"It is the purpose of the department to offer to students intending to become teachers an opportunity to obtain a technical preparation for their profession. Hitherto practical training has been thought necessary for teachers of primary schools only, but similar training is very desirable for teachers in high schools and colleges also. Indeed, it is already becoming increasingly difficult for college graduates without practical and theoretical pedagogical knowledge to secure good positions. In addition to the lectures open to undergraduates, courses will be organized for graduate students only, conducted with special reference to preparation for the headship and superintendence of schools."
But the teaching trade is getting choked. There is too much supply. Girls are going to college in hordes. Graduating from college, looking for work, there is usually just one kind of work toward which they are mentally alert. Their college experience has seldom roused their minds toward any other kind of work. They start to teach. They drug the market. And so the teaching trade, the great occupation of unmarried "middle class" women, ceases to be able to provide those women, as a class, with an adequate field of employment.

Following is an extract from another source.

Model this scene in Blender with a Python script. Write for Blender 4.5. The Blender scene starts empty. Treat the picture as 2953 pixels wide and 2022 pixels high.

It is a turning point in the economic history of the class.
At the 1909 annual convention of the Association of Collegiate Alumnae, in Cincinnati, Miss Susan Kingsbury (acting for a committee of which Mrs. Richards, of the Massachusetts Institute of Technology, and Miss Breckenridge, of the University of Chicago, were members) read a real essay on "The Economic Efficiency of College Women."
This essay was not written till detailed reports on income and expenditure from 377 self-supporting college graduates had been got together.
Out of these 377 there were 317 who were teachers. There were 183 who had followed up their regular college course with from one to eight years of graduate study. The capital invested in education was from $2500 to $3500 and often amounted to $7000 because of advanced work and travel. After all this preparation, the average income achieved may be sufficiently disclosed in the one fact that, among those graduates who had been at work for from six to eight years, more than seventy per cent. were still earning less than $1100.
After drawing a complete statistical picture of the case, Miss Kingsbury concluded with certain questions and recommendations, here condensed, which show the new economic needs of "middle class" women knocking at the door of present "middle class" education:
"Should not the over-supply of teachers be reduced by directing many of our graduates into other pursuits than teaching? This will place upon the college, just where the responsibility is due, the obligation of discovering what those opportunities are and what preparation should be given.
"This organization should endeavor to arouse in our colleges a sense of responsibility for knowing the facts with regard to their graduates, both social and economic, and should also endeavor to influence our colleges through appointment secretaries, to direct women, according to fitness, into other lines than teaching.
"Should not courses be added to the college curriculum to give women the fundamental principles in other professions, or lines of industry or commerce, than teaching?